Porque ya los profetas habían hablado de tu venida Señor y ese testimonio, la Transfiguración, hizo que tengamos más confirmado que sos Vos el Mesías.

“Por eso hacemos muy bien en prestar atención a ese testimonio, a esa fe, como una lámpara que brilla en un lugar oscuro hasta que despunte el día y el lucero amanezca en vuestro corazones”

(2Ped 1, 19).

FE

Mira qué bueno esto y ahora nosotros, en la oscuridad, de que no vemos con los ojos, la carne, a Dios, tenemos, sin embargo, esa lámpara, la lámpara del testimonio, la lámpara encendida por la fe y esperamos llegar un día a que salga con el sol, a ver, con ese astro, con esa luz, un lucero, dice también una estrella, a eso nos llevará la fe.

Mientras tanto, con la fe, podemos Jesús creer en Vos, conocer a tu Padre, con las cosas que Vos nos revelás de Él y amarlo, cumplir ese primer mandamiento.

Por eso hoy, fiesta de la Transfiguración, de cuando quisiste Señor mostrarte un poquito de tu divinidad, a aquellos tres apóstoles que te llevaste al monte sagrado, al Tabor, a Pedro, a Santiago y a Juan, darles así ánimo, acrecentar su fe, ya que poco después vendría tu Pasión.

Es un buen día para que nosotros también nos fortalezcamos en la fe y busquemos hacer actos de fe.

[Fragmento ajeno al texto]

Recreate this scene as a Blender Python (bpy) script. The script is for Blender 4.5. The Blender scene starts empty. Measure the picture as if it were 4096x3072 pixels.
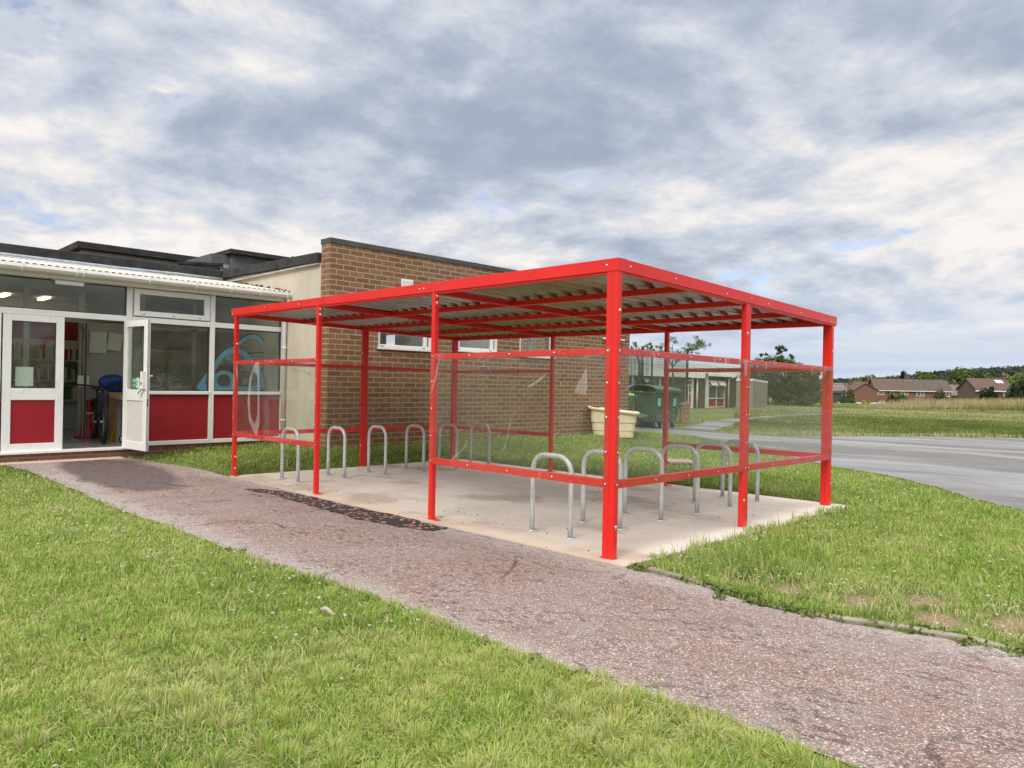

Creer por las luces, las lámparas que se han ido encendiendo en nuestra vida, que, a veces, pueden estar más luminosas.

Nos hace mucho bien cuando, de alguna manera Señor, sin nunca forzar nuestra libertad, percibimos tu presencia, tu divinidad, tu amor, ya sea porque escuchás una petición, porque me das un consuelo, porque veo la santidad de otras personas.

Porque de alguna manera u otra, me doy cuenta de que estás, de que sos Dios, de que me brindás alguna caricia que me afirma en la fe, ya sea porque hacemos actos de fe, de confianza, de abandono y esto también nos refuerza en el camino, en creer.

QUE CREZCA LA LÁMPARA

Me imagino que tendrás tu experiencia; cuando uno hace un pasito de fe, de -por ejemplo- rezar, hablarle a Dios, aunque no lo veo, aunque no escucho sus respuestas, le hablo porque creo; como decimos al comienzo de la oración:

que me ves, que me oyes…

Y eso también alimenta nuestra fe.

Otra manera de que crezca esa luz, ese lucero o esa lámpara que se convertirá en lucero, como un sol que amanece, es también buscar conocerte más Señor, darle contenido a nuestra fe a través del Evangelio, a través de esas enseñanzas que nos hace la Iglesia, a través de lo que han escrito los santos.

Y así, podemos vivir ese primer mandamiento que es: amarte.

No nos lo pedirías Señor si no nos dieras también la gracia y los medios para poder llevarlo a cabo. Amarte a Vos Jesús, amar a tu Padre y también querer al prójimo como a nosotros mismos.

Vamos a celebrar esta fiesta, vivir este día de hoy, quizá pensando de qué manera te me transfiguraste a mí; de qué manera, a lo largo de mi historia, en mi vida, en mi trato con Vos Señor, cuántas veces me mostraste un poquito de esa presencia tuya, de tu divinidad, para fortalecerme en la fe y así, creyendo, conociéndote, yo pudiera amarte cada vez más.